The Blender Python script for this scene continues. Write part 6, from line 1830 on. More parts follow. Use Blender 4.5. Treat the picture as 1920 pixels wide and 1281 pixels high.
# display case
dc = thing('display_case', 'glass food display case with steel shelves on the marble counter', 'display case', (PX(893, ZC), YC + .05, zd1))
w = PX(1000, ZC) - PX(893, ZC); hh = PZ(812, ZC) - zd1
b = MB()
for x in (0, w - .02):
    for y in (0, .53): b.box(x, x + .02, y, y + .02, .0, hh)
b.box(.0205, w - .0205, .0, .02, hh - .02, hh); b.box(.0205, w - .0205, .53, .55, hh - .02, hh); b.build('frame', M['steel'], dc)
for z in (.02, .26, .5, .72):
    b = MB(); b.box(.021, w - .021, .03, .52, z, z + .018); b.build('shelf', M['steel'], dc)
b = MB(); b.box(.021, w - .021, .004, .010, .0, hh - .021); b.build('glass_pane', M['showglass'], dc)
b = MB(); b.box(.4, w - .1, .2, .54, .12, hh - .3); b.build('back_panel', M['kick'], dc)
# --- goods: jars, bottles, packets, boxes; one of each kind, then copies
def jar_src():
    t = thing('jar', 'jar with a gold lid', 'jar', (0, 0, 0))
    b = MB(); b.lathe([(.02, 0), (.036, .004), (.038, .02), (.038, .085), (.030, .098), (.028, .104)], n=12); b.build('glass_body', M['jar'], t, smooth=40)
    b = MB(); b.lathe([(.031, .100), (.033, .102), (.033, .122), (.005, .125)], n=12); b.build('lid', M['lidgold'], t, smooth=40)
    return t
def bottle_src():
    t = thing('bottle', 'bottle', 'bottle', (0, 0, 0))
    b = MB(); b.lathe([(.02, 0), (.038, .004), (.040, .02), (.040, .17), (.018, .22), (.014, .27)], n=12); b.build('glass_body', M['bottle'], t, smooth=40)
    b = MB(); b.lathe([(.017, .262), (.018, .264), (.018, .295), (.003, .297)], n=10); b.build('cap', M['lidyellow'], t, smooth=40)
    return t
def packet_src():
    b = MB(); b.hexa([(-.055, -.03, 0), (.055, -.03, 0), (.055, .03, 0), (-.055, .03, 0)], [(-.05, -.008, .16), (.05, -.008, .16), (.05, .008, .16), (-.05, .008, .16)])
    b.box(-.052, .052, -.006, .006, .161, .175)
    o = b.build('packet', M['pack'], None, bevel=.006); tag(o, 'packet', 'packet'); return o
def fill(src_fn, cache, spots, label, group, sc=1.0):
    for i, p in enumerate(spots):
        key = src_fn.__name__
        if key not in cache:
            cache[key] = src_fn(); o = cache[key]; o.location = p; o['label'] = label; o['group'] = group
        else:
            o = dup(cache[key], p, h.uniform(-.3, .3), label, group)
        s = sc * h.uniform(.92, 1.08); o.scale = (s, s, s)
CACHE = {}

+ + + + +

EXERCISE BRIEF >> Output the full listing exactly as it stands.

RESULT >>
The Blender Python script for this scene continues. Write part 6, from line 1830 on. More parts follow. Use Blender 4.5. Treat the picture as 1920 pixels wide and 1281 pixels high.
# display case
dc = thing('display_case', 'glass food display case with steel shelves on the marble counter', 'display case', (PX(893, ZC), YC + .05, zd1))
w = PX(1000, ZC) - PX(893, ZC); hh = PZ(812, ZC) - zd1
b = MB()
for x in (0, w - .02):
    for y in (0, .53): b.box(x, x + .02, y, y + .02, .0, hh)
b.box(.0205, w - .0205, .0, .02, hh - .02, hh); b.box(.0205, w - .0205, .53, .55, hh - .02, hh); b.build('frame', M['steel'], dc)
for z in (.02, .26, .5, .72):
    b = MB(); b.box(.021, w - .021, .03, .52, z, z + .018); b.build('shelf', M['steel'], dc)
b = MB(); b.box(.021, w - .021, .004, .010, .0, hh - .021); b.build('glass_pane', M['showglass'], dc)
b = MB(); b.box(.4, w - .1, .2, .54, .12, hh - .3); b.build('back_panel', M['kick'], dc)
# --- goods: jars, bottles, packets, boxes; one of each kind, then copies
def jar_src():
    t = thing('jar', 'jar with a gold lid', 'jar', (0, 0, 0))
    b = MB(); b.lathe([(.02, 0), (.036, .004), (.038, .02), (.038, .085), (.030, .098), (.028, .104)], n=12); b.build('glass_body', M['jar'], t, smooth=40)
    b = MB(); b.lathe([(.031, .100), (.033, .102), (.033, .122), (.005, .125)], n=12); b.build('lid', M['lidgold'], t, smooth=40)
    return t
def bottle_src():
    t = thing('bottle', 'bottle', 'bottle', (0, 0, 0))
    b = MB(); b.lathe([(.02, 0), (.038, .004), (.040, .02), (.040, .17), (.018, .22), (.014, .27)], n=12); b.build('glass_body', M['bottle'], t, smooth=40)
    b = MB(); b.lathe([(.017, .262), (.018, .264), (.018, .295), (.003, .297)], n=10); b.build('cap', M['lidyellow'], t, smooth=40)
    return t
def packet_src():
    b = MB(); b.hexa([(-.055, -.03, 0), (.055, -.03, 0), (.055, .03, 0), (-.055, .03, 0)], [(-.05, -.008, .16), (.05, -.008, .16), (.05, .008, .16), (-.05, .008, .16)])
    b.box(-.052, .052, -.006, .006, .161, .175)
    o = b.build('packet', M['pack'], None, bevel=.006); tag(o, 'packet', 'packet'); return o
def fill(src_fn, cache, spots, label, group, sc=1.0):
    for i, p in enumerate(spots):
        key = src_fn.__name__
        if key not in cache:
            cache[key] = src_fn(); o = cache[key]; o.location = p; o['label'] = label; o['group'] = group
        else:
            o = dup(cache[key], p, h.uniform(-.3, .3), label, group)
        s = sc * h.uniform(.92, 1.08); o.scale = (s, s, s)
CACHE = {}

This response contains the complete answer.